Is it true that Sonia Sotomayor said Latinas make better judges than white males do?
Sonia Sotomayor, President Barack Obama’s choice to fill a vacancy on the U.S. Supreme Court, has been widely reported to have said that Latina judges make better decisions than white males do, and some of her harshest critics have even called her racist as a result. However, is that what she actually said?
The most complete answer can be found by reading the exact words of her comment in context, which was a 2001 speech she gave to a symposium at UC Berkeley in 2001. Any objective reading of her speech suggests that she didn’t take the position that judges who fit her demographics are necessarily better judges than those who don’t. In fact, she said little different than what Justice Samuel Alito, a George W. Bush nominee, said in his confirmation hearing:
It’s not my job to change the law or to bend the law to achieve any result. But … [w]hen I get a case about discrimination, I have to think about people in my own family who suffered discrimination because of their ethnic background or because of religion or because of gender. And I do take that into account. When I have a case involving someone who’s been subjected to discrimination because of disability, I have to think of people who I’ve known and admire very greatly who’ve had disabilities, and I’ve watched them struggle to overcome the barriers that society puts up often just because it doesn’t think of what it’s doing — the barriers that it puts up to them.
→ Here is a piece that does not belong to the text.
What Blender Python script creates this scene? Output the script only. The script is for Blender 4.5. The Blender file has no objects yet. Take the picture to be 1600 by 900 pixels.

Like Alito’s, Sotomayor’s point in her now-controversial remarks (which went unnoticed at the time) was that judges bring their backgrounds to their positions. That’s not because they are inherently better, but because they may see facts that others different backgrounds don’t see.
Here are Sotomayor’s exact words that have come to haunt her:
[O]ur gender and national origins may and will make a difference in our judging. Justice O’Connor has often been cited as saying that a wise old man and wise old woman will reach the same conclusion in deciding cases. I am not so sure Justice O’Connor is the author of that line since Professor Resnik attributes that line to Supreme Court Justice Coyle. I am also not so sure that I agree with the statement. First, as Professor Martha Minnow has noted, there can never be a universal definition of wise. Second, I would hope that a wise Latina woman with the richness of her experiences would more often than not reach a better conclusion than a white male who hasn’t lived that life.
But she immediately tempered those remarks with other observations:
I, like Professor Carter, believe that we should not be so myopic as to believe that others of different experiences or backgrounds are incapable of understanding the values and needs of people from a different group. Many are so capable. As Judge Cedarbaum pointed out to me, nine white men on the Supreme Court in the past have done so on many occasions and on many issues including Brown. However, to understand takes time and effort, something that not all people are willing to give. For others, their experiences limit their ability to understand the experiences of others. Other simply do not care. Hence, one must accept the proposition that a difference there will be by the presence of women and people of color on the bench. Personal experiences affect the facts that judges choose to see. My hope is that I will take the good from my experiences and extrapolate them further into areas with which I am unfamiliar. I simply do not know exactly what that difference will be in my judging. But I accept there will be some based on my gender and my Latina heritage.
To me, it seems that Sotomayor said why any honest judge would say: While it is my duty to uphold the law and I will do so, because of my background and experiences, I will see things differently than other people do. And for some cases, that may make me better suited to understand the situation of the parties involved.
Sotomayor’s comments, seen in context, were far more nuanced — and benign — than her opponents are claiming. Fortunately, in today’s Internet age, you can read her complete speech and judge for yourself.